Wer findet sie nicht reflexartig sympathisch, die Seniorinnen, die in Strassburg einen historischen Sieg erlangt haben. David gegen Goliath. Die Machtlosen gegen die Mächtigen. Eine Gruppe älterer Frauen klagte, die Schweiz tue zu wenig gegen den Klimawandel, das gefährde ihre Gesundheit. In der Heimat blitzten sie ab, nun bekommen sie vom Europäischen Menschenrechtsgerichtshof recht.
Das Urteil ist eine Sensation. Aber bei aller Sympathie für die Seniorinnen ist dieses Urteil befremdlich und möglicherweise gar kontraproduktiv.
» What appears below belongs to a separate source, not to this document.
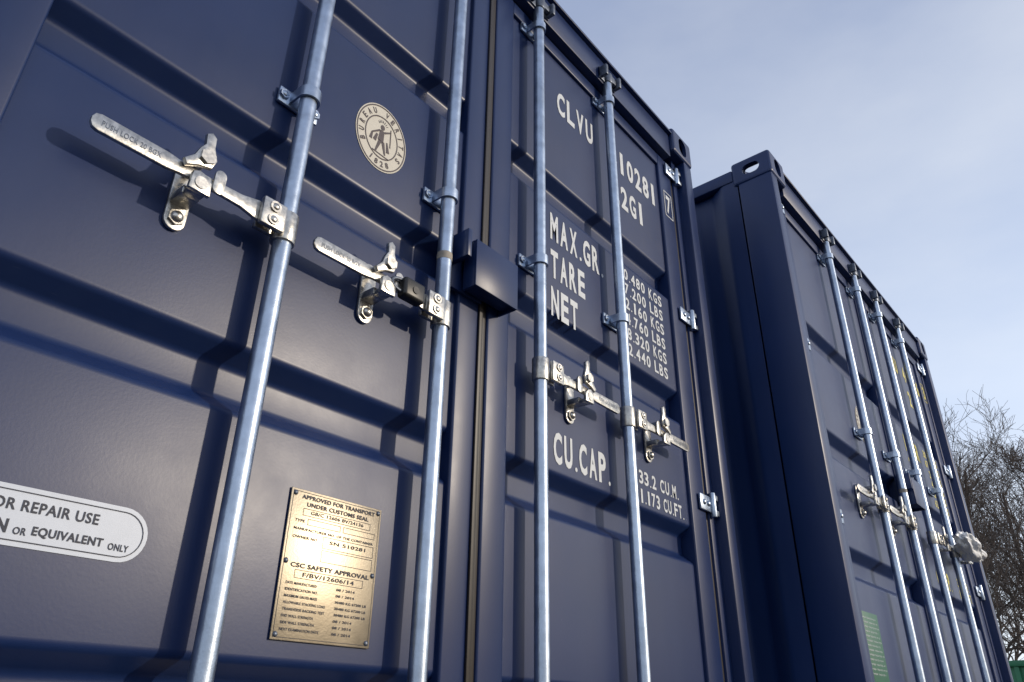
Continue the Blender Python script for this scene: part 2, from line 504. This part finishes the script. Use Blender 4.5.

Der Menschenrechtsgerichtshof ist da, um einzelnen Bürgerinnen und Bürgern zu ihrem Recht zu verhelfen, wenn diesen im eigenen Land individuell Unrecht widerfährt. Aber dieses Urteil hat eine neue Dimension. Es verlangt quasi, dass die Schweiz ihre Umweltpolitik den Bedürfnissen der klagenden Seniorinnen anzupassen hat.
Fremde Richter
Wie heiss die Strassburger Suppe gegessen wird, ist zur Stunde zwar schwer abzuschätzen. Doch schon die ersten Reaktionen auf das Urteil zeigen: Die Fronten in der Klimapolitik dürften sich noch mehr verhärten. Und in der Europapolitik notabene spielt es jenen in die Hände, die überall fremde Richter wittern.
Die Schweiz ist noch lange nicht da, wo sie klimapolitisch sein sollte. Aber wir wollen demokratisch um die richtigen Massnahmen ringen. Wir wollen eine wirksame Klima-Politik, keine Klima-Justiz.